One week after bitcoin price crash, still no official confirmation from People's Bank of China

Home » One week after bitcoin price crash, still no official confirmation from People's Bank of China
Photo source: http://www.flickr.com/photos/100239928@N08/

Photo source: http://www.flickr.com/photos/100239928@N08/

One week ago, a single report from China’s Caixin newspaper brought the value of bitcoin crashing down. On March 26, bitcoin had been trading in the $580 range, struggling to recover from both long-standing uncertainty in the wake of Mt.Gox, a potentially problematic IRS ruling and a previous, officially debunked rumor that bitcoin was to be banned in China in mid-April. The next day, when Caixin’s report was released, the price plummeted to $478.

All of this happened without a single word of confirmation from the People’s Bank of China, and without the closure of any bitcoin exchange bank accounts. All of China’s major exchanges have confirmed that their banks have not received any official directions to close bitcoin related accounts by the rumored April 15 deadline. Some third-party payment processors have received such direction, although this action has been public knowledge and officially confirmed since late last year.

Yet, over the last seven days, bitcoin’s price has continued to slide. At the time of this writing, the price has recovered slightly from the previous low of $437, hovering around $450. Several smaller Chinese exchanges — such as FXBTC, Bter and BTC38 — have halted trading in renminbi or are voluntarily suspected their bank transactions as a means of hedging their bets, but thus far no exchange or bank doing business with them has received any confirmation of the proposed account closures.

At least one major exchange, Huobi, claims that their bank has received no updates about bitcoin from the PBoC since the December announcement blocking third-party transactions.

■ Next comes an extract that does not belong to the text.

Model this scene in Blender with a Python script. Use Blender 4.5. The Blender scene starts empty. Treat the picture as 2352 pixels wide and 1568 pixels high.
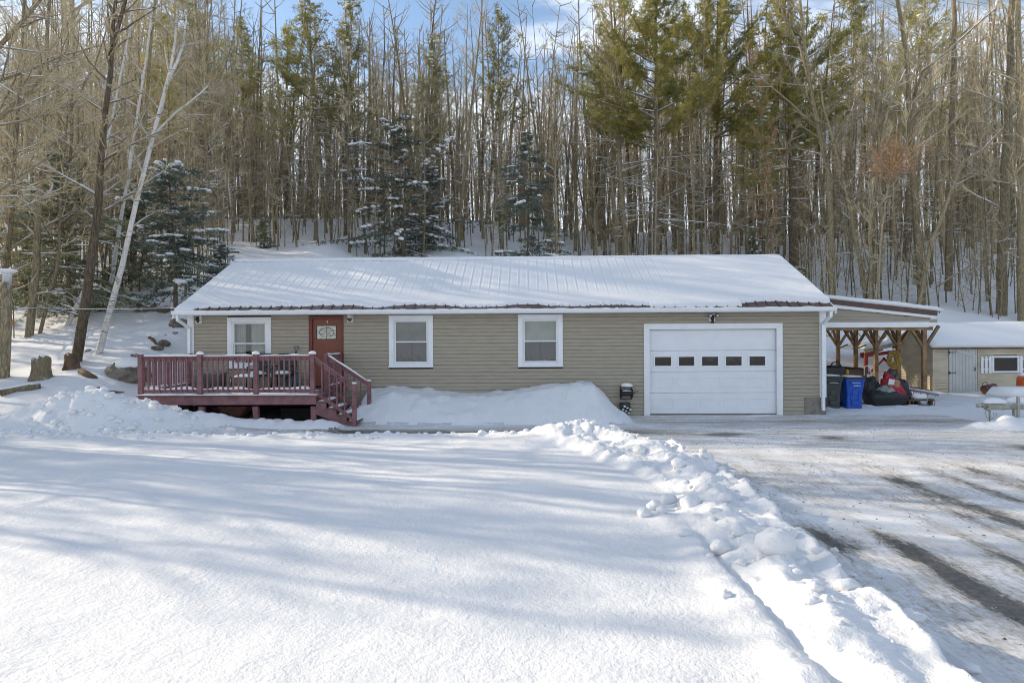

Other major exchanges like BTC China and OKCoin have been active wire transfer accounts at their banks allowing both deposits and withdrawals, which would seem to be in direct contradiction of the rumored “ban” which would have halted all deposits starting on April 1. (For a complete list of translated statements from these exchanges, click here.)

The real question in all of this is the People’s Bank of China’s reluctance to clear up the rumors or deny the seemingly false or highly inaccurate Caixin report. Some, such as BTC China CEO Bobby Lee, have suggested that such clarification is unlikely, and that current pressure on third-party payment providers is simply a “stricter interpretation of the written rules” from the December PBoC statement.